To protect the grid from cyberattack, the Trump administration should initially focus on creating an information-sharing system that can bring together early signals that an attack against the grid is under way and share information that can be used to stop it. A stronger E-ISAC and a strong DOE counterpart to support it are necessary. The DOE should model its efforts on the Department of Defense’s Cyber Crime Center, which provides intelligence feeds and forensic support to companies within the defense industrial base. The newly created Cyber Threat Intelligence Integration Center within the Office of the Director of National Intelligence should ensure that collection and analysis of threats to the grid are an intelligence priority and that intelligence on threats to the grid are downgraded and shared with targeted utilities.

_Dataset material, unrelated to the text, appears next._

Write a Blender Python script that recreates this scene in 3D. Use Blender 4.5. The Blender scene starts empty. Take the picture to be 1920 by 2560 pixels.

In the event that an attack on the grid succeeds in causing blackout to some extent, the Trump administration should ensure that both the government and the industry are prepared to respond. FEMA should develop a response plan for a prolonged regional blackout that addresses the logistical difficulties of responding at scale in an environment degraded by the loss of power. NERC standards should require companies to maintain capabilities for manual operations. Those operations need to be exercised on a regional and coordinated basis.
Finally, the Trump administration should ensure that utilities can invest sufficiently in cybersecurity and do not need to make tradeoffs between traditional risk management activities and addressing national security threats. Increased funding could be achieved through a user fee similar to the universal service fee on phone lines, though a new tax on consumers may not be politically feasible. Alternatively, a tax deduction for utility spending on cybersecurity may be a less direct—but more politically palatable—way to increase funding. The Trump administration should also set security requirements for infrastructure investments made for the grid as part of its proposed stimulus package.
Collectively, these recommendations, if implemented, would greatly reduce the likelihood of an adversary deciding to conduct a cyberattack on the U.S. power grid while also improving the chances that the United States would manage any such attack without significant disruption of service.